Moodle also scales to pretty large schools, I work on an instance that is over 27k students. Integrates with pretty much every platform, authentication, etc.

And it's pretty easy to customize which is nice.

Throw it in an auto-scale ECS cluster and you have something that goes from 100 students to 20k easy.

My university (a very large state school) transitioned from Moodle to Canvas while I was a student (2016-2020). They transitioned because Moodle sucked. Profs hated it, students hated it more. Basic things were difficult to find.

A lot can change in 10 years, sure. Maybe Moodle is better now (I doubt it). I'm all for self-hosting a LMS. But, can we at least self-host a good one?

> LMS's are also just really complicated pieces of software

it's MIT.

But it’s not like MIT gains anything from rolling their own LMS.
I went to a small liberal arts school where the IT department recruited CS students under work study to build the systems. It’s a good learning experience for students to be involved in constructing and maintaining the infrastructure that keeps the university running. I don’t mean this entirely as in cost savings, but because I like the idea of a university being self maintained.
It’s a great system until every department is angry at the one for messing up the system.

As a system provider you take responsibility not only for maintenance, but also to tank the blame once something invariably goes wrong

You don’t need to roll your own LMS—you can self-host Canvas: https://github.com/instructure/canvas-lms/wiki/Production-St...
Maintaining an LMS doesn't seem like a good use of time. You should almost always outsource pieces that aren't your core business.
It's a university. Teaching and learning is their core business.
LMS doesn't improve teaching or learning. They are administrative overhead.
Computer science != software engineering.
The university I went to established has a rule that was essentially "student made software is not permitted to be used." Professors couldn't actually use student made software, the software had to be wrapped up by a "company" and a contract made. This meant that you couldn't just make a tool/utility/whatever and have it be used.

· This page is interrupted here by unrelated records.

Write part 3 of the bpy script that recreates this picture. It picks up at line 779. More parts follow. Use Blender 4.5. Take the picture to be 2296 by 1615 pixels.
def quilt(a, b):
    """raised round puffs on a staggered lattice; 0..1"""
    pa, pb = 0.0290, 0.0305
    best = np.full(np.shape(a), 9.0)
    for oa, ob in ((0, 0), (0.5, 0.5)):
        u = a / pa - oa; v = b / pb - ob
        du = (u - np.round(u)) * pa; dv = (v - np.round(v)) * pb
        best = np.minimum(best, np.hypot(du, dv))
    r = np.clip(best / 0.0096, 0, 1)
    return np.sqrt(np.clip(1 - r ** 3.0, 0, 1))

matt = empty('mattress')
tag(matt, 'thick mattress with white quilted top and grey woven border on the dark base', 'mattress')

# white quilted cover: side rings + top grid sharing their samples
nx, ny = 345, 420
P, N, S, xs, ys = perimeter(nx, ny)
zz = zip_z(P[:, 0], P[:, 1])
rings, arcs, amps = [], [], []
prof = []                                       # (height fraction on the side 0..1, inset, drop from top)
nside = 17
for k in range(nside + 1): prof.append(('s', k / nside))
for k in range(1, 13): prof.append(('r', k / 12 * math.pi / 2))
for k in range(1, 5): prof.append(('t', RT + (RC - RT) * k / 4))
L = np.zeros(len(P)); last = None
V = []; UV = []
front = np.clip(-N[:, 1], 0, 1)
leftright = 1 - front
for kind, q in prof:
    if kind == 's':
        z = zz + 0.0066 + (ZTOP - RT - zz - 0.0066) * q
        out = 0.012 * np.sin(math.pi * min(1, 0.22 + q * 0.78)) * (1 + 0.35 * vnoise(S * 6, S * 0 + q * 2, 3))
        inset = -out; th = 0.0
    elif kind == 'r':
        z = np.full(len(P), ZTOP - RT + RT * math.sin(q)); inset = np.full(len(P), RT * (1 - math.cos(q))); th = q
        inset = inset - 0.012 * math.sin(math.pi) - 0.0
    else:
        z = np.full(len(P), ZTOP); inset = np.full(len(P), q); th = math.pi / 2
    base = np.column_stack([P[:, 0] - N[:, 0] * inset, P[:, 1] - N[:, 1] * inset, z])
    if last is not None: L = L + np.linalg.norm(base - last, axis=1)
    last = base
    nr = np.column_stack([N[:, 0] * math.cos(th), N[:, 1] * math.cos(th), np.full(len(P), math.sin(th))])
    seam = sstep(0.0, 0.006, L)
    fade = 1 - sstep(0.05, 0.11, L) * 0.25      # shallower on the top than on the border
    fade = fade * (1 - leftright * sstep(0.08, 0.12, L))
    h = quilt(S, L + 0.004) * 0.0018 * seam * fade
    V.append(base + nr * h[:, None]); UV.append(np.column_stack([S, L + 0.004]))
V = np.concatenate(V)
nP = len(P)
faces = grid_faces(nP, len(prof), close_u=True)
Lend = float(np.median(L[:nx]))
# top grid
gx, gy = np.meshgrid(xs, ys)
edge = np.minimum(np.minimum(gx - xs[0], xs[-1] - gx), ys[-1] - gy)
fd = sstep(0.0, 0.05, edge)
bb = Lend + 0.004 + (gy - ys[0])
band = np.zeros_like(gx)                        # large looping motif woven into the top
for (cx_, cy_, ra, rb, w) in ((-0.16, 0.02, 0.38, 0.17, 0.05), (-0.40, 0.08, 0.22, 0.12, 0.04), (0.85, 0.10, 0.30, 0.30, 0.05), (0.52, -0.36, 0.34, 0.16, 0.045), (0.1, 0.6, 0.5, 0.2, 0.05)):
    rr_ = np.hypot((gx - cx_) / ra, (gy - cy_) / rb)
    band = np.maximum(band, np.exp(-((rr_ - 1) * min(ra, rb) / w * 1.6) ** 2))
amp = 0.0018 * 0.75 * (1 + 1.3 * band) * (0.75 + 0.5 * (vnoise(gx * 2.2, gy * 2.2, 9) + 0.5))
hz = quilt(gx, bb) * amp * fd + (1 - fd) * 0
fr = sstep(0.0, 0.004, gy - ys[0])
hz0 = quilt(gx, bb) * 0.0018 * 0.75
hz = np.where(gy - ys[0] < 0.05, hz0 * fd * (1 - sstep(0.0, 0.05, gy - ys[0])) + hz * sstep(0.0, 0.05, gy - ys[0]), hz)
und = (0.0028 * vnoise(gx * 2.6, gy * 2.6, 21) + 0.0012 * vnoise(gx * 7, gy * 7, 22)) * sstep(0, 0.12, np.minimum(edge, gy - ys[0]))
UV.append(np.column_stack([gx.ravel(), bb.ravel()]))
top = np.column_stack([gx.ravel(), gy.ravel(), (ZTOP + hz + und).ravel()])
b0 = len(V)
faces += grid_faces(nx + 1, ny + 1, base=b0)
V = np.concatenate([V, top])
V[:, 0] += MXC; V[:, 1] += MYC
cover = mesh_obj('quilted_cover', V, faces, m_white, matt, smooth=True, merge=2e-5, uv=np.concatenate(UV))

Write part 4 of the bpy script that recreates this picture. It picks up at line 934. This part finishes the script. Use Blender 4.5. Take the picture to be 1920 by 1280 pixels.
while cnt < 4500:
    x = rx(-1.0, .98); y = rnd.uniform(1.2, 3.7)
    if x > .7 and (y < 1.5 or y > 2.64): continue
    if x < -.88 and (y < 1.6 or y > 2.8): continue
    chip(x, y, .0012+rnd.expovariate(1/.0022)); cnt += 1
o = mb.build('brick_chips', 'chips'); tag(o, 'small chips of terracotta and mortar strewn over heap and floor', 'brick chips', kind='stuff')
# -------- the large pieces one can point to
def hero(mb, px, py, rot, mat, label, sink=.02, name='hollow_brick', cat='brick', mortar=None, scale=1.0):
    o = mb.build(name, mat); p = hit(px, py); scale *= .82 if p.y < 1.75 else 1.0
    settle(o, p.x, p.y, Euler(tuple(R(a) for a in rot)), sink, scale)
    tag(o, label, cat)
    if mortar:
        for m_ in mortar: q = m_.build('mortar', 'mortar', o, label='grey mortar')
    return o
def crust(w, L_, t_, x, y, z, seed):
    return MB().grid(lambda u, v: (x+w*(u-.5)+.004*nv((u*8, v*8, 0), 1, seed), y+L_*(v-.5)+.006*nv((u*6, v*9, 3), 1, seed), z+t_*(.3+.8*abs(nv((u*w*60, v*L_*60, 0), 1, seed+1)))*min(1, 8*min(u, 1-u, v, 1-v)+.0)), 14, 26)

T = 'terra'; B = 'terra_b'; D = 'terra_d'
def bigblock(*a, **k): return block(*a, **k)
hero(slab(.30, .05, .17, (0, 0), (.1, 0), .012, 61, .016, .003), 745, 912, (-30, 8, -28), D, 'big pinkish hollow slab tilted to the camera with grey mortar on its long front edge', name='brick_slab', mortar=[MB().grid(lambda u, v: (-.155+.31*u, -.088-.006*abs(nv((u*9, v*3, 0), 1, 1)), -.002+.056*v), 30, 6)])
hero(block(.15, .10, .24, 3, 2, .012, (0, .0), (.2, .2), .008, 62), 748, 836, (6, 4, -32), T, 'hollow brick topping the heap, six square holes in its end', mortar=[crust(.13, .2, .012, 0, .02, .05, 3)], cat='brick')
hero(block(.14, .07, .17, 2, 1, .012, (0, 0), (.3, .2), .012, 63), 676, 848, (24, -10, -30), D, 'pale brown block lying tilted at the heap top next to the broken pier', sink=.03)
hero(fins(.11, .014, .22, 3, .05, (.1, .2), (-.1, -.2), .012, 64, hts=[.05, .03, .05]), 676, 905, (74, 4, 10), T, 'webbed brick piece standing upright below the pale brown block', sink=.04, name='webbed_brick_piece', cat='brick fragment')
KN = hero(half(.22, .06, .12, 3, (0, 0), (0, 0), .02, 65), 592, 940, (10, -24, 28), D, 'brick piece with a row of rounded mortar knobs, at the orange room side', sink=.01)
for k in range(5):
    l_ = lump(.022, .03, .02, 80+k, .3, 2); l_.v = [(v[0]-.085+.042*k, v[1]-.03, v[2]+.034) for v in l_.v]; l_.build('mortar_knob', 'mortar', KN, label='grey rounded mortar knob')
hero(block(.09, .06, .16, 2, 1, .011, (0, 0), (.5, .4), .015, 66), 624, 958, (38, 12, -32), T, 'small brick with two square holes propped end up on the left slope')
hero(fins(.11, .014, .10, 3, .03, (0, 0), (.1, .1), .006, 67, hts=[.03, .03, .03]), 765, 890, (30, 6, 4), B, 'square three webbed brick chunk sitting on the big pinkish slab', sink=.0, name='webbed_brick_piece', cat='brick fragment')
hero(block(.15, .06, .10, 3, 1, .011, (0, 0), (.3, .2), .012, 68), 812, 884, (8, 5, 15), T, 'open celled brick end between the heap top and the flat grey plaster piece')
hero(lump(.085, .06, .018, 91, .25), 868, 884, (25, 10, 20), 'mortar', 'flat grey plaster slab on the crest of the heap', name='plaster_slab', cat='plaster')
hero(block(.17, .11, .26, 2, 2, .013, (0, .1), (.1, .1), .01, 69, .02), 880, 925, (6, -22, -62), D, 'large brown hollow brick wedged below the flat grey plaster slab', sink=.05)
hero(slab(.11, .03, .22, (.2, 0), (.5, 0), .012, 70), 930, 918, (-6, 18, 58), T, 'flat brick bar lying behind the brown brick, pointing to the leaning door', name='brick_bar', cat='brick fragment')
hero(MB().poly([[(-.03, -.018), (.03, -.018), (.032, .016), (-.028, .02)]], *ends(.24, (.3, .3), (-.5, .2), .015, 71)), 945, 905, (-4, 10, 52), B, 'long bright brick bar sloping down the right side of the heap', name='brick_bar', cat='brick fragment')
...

I believe the same applied to the professors themselves, although that was hardly enforced.

Sounds like an opportunity for the business school to do a seminar on forming an LLC and writing contracts.
Imagine this rule back in the 70s. We wouldn’t even have Berkeley Software Distribution.
I think the current situation shows that outsourcing is also expensive. The costs are just different or not always clear up front.
… so?

My highschool, for a while, had a website, which was eventually replaces by a large corporate CMS. Was the website as complicated or complex as the CMS? No, you would have needed to know HTML to publish to it. The CMS was no doubt "more user friendly", I suppose.

But … the original site had a soul. It was unique to the school. There was a student directory! All lost, because the CMS meant utter standardization between all the schools using it (their pages were all identical, except for each got like a different picture of the school as the banner at the top) and the CMS did not do directory anything.

Of course, the directory largely didn't matter in the end. (This was when you needed people's landlines! Quite laughable nowadays…) But it was still sad to see it lost, and several of us students worked on it, which provided us with some early real-world experience.

A large number of my college professors published their own sites, too, where they'd put their lecture notes, homework, etc. I loved those far more than I loved "Canvas" or whatever the ugly LMS we used was.